> **Aim of the task**
All the data should be repeated exactly. Any image in it is left out.

> **Given data**

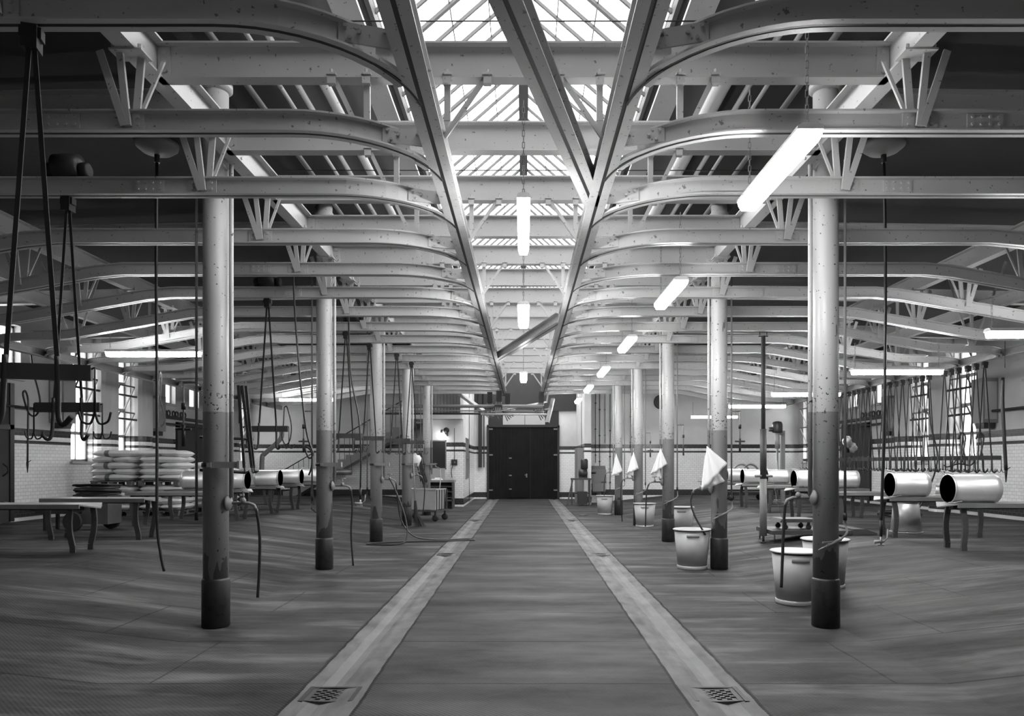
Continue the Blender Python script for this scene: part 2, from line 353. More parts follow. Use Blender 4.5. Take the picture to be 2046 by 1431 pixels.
# ================================================================ the setting
def floor():
    mb = MB(); xs = [-XW-.3, -5.6, -2.9, -1.475, -1.40, -1.30, -1.18, -1.03, 1.03, 1.18, 1.30, 1.40, 1.475, 2.9, 5.6, XW+.3]
    zz = [.3, .3, 0, 0, -.012, -.035, -.01, 0, 0, -.01, -.035, -.012, 0, 0, .3, .3]
    ys = [-2]+[i*1.0 for i in range(-1, 30)]+[YN+.3]
    vs = [(x, y, z) for y in ys for x, z in zip(xs, zz)]; n = len(xs)
    mb.add(vs, [(j*n+i, j*n+i+1, (j+1)*n+i+1, (j+1)*n+i) for j in range(len(ys)-1) for i in range(n-1)])
    struct('floor', mb, 'floor')
floor()
def side_wall(s):
    """wall with openings: list of (y0,y1,z0,z1)"""
    tall = [(17.0, 17.85, 1.56, 4.35), (18.7, 19.55, 1.56, 4.35), (26.6, 27.5, 1.56, 4.35)]
    high = [(12.4, 15.3, 3.3, 4.4), (21.5, 22.1, 3.3, 4.1), (23.0, 23.7, 3.3, 4.1), (24.6, 25.3, 3.3, 4.1)]
    ops = sorted(tall+high); x0, x1 = s*XW, s*(XW+.28); a, b = min(x0, x1), max(x0, x1)
    mb = MB(); y = -2.0
    for (u, v, z0, z1) in ops:
        mb.box(a, b, y, u, -.2, 5.1); mb.box(a, b, u, v, -.2, z0); mb.box(a, b, u, v, z1, 5.1); y = v
    mb.box(a, b, y, YB+.1, -.2, 5.1); struct('wall_'+side(s), mb, 'tileY')
    for k, (u, v, z0, z1) in enumerate(ops):
        wn = 'window_%d' % (k+1 + (0 if s < 0 else 7))
        fx = s*(XW+.17); m = MB(); t = .03
        m.box(fx-t, fx+t, u, u+.05, z0, z1); m.box(fx-t, fx+t, v-.05, v, z0, z1)
        m.box(fx-t, fx+t, u, v, z0, z0+.05); m.box(fx-t, fx+t, u, v, z1-.05, z1)
        if (z1-z0) > 2:
            for zz in (2.2, 2.9, 3.6): m.box(fx-t, fx+t, u, v, zz, zz+.05)
            m.box(fx-.015, fx+.015, (u+v)/2-.015, (u+v)/2+.015, z0, z1)
        else:
            nb = max(1, round((v-u)/.6))
            for q in range(1, nb+1): yy = u+(v-u)*q/(nb+1); m.box(fx-.015, fx+.015, yy-.015, yy+.015, z0, z1)
        o = struct(wn, m, 'box'); g = MB(); g.box(fx-.004, fx+.004, u+.04, v-.04, z0+.04, z1-.04); g.build('pane', 'winglass', o)
        if (z1-z0) > 2:      # tipped open casements with their stays
            for zz in (2.25, 2.95, 3.65):
                c = MB(); zt = min(zz+.6, z1-.05)
                c.bar((s*(XW+.12), u+.08, zz), (s*(XW+.12), v-.08, zz), .03, .04); c.bar((s*(XW-.16), u+.08, zt), (s*(XW-.16), v-.08, zt), .03, .04)
                for yy in (u+.08, v-.08): c.bar((s*(XW+.12), yy, zz), (s*(XW-.16), yy, zt), .03, .03)
                c.build('casement', 'box', o)
        sl = MB(); sl.box(min(s*(XW-.07), s*(XW+.2)), max(s*(XW-.07), s*(XW+.2)), u-.05, v+.05, z0-.06, z0); sl.build('sill', 'boxlight', o)
    # rounded piers between the tall windows
    for k, (yc, wd) in enumerate([(18.27, .40), (19.98, .40), (26.2, .34)]):
        p = MB(); rr = .22; pts = [(s*XW, yc-wd), (s*(XW-.1), yc-wd)]+[(s*(XW-.1-rr*math.sin(PI*i/8)), yc-wd*math.cos(PI*i/8)) for i in range(1, 8)]+[(s*(XW-.1), yc+wd), (s*XW, yc+wd)]
        p.prism(pts, .3, 4.9, 'Z'); struct('trim_%d' % (k+1+(0 if s < 0 else 3)), p, 'tileY')
    # concrete kerb at the wall foot
    kb = MB(); kb.box(min(s*(XW-.06), s*XW), max(s*(XW-.06), s*XW), -2, YB, .28, .37); struct('baseboard_'+side(s), kb, 'plaster')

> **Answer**
Continue the Blender Python script for this scene: part 2, from line 353. More parts follow. Use Blender 4.5. Take the picture to be 2046 by 1431 pixels.
# ================================================================ the setting
def floor():
    mb = MB(); xs = [-XW-.3, -5.6, -2.9, -1.475, -1.40, -1.30, -1.18, -1.03, 1.03, 1.18, 1.30, 1.40, 1.475, 2.9, 5.6, XW+.3]
    zz = [.3, .3, 0, 0, -.012, -.035, -.01, 0, 0, -.01, -.035, -.012, 0, 0, .3, .3]
    ys = [-2]+[i*1.0 for i in range(-1, 30)]+[YN+.3]
    vs = [(x, y, z) for y in ys for x, z in zip(xs, zz)]; n = len(xs)
    mb.add(vs, [(j*n+i, j*n+i+1, (j+1)*n+i+1, (j+1)*n+i) for j in range(len(ys)-1) for i in range(n-1)])
    struct('floor', mb, 'floor')
floor()
def side_wall(s):
    """wall with openings: list of (y0,y1,z0,z1)"""
    tall = [(17.0, 17.85, 1.56, 4.35), (18.7, 19.55, 1.56, 4.35), (26.6, 27.5, 1.56, 4.35)]
    high = [(12.4, 15.3, 3.3, 4.4), (21.5, 22.1, 3.3, 4.1), (23.0, 23.7, 3.3, 4.1), (24.6, 25.3, 3.3, 4.1)]
    ops = sorted(tall+high); x0, x1 = s*XW, s*(XW+.28); a, b = min(x0, x1), max(x0, x1)
    mb = MB(); y = -2.0
    for (u, v, z0, z1) in ops:
        mb.box(a, b, y, u, -.2, 5.1); mb.box(a, b, u, v, -.2, z0); mb.box(a, b, u, v, z1, 5.1); y = v
    mb.box(a, b, y, YB+.1, -.2, 5.1); struct('wall_'+side(s), mb, 'tileY')
    for k, (u, v, z0, z1) in enumerate(ops):
        wn = 'window_%d' % (k+1 + (0 if s < 0 else 7))
        fx = s*(XW+.17); m = MB(); t = .03
        m.box(fx-t, fx+t, u, u+.05, z0, z1); m.box(fx-t, fx+t, v-.05, v, z0, z1)
        m.box(fx-t, fx+t, u, v, z0, z0+.05); m.box(fx-t, fx+t, u, v, z1-.05, z1)
        if (z1-z0) > 2:
            for zz in (2.2, 2.9, 3.6): m.box(fx-t, fx+t, u, v, zz, zz+.05)
            m.box(fx-.015, fx+.015, (u+v)/2-.015, (u+v)/2+.015, z0, z1)
        else:
            nb = max(1, round((v-u)/.6))
            for q in range(1, nb+1): yy = u+(v-u)*q/(nb+1); m.box(fx-.015, fx+.015, yy-.015, yy+.015, z0, z1)
        o = struct(wn, m, 'box'); g = MB(); g.box(fx-.004, fx+.004, u+.04, v-.04, z0+.04, z1-.04); g.build('pane', 'winglass', o)
        if (z1-z0) > 2:      # tipped open casements with their stays
            for zz in (2.25, 2.95, 3.65):
                c = MB(); zt = min(zz+.6, z1-.05)
                c.bar((s*(XW+.12), u+.08, zz), (s*(XW+.12), v-.08, zz), .03, .04); c.bar((s*(XW-.16), u+.08, zt), (s*(XW-.16), v-.08, zt), .03, .04)
                for yy in (u+.08, v-.08): c.bar((s*(XW+.12), yy, zz), (s*(XW-.16), yy, zt), .03, .03)
                c.build('casement', 'box', o)
        sl = MB(); sl.box(min(s*(XW-.07), s*(XW+.2)), max(s*(XW-.07), s*(XW+.2)), u-.05, v+.05, z0-.06, z0); sl.build('sill', 'boxlight', o)
    # rounded piers between the tall windows
    for k, (yc, wd) in enumerate([(18.27, .40), (19.98, .40), (26.2, .34)]):
        p = MB(); rr = .22; pts = [(s*XW, yc-wd), (s*(XW-.1), yc-wd)]+[(s*(XW-.1-rr*math.sin(PI*i/8)), yc-wd*math.cos(PI*i/8)) for i in range(1, 8)]+[(s*(XW-.1), yc+wd), (s*XW, yc+wd)]
        p.prism(pts, .3, 4.9, 'Z'); struct('trim_%d' % (k+1+(0 if s < 0 else 3)), p, 'tileY')
    # concrete kerb at the wall foot
    kb = MB(); kb.box(min(s*(XW-.06), s*XW), max(s*(XW-.06), s*XW), -2, YB, .28, .37); struct('baseboard_'+side(s), kb, 'plaster')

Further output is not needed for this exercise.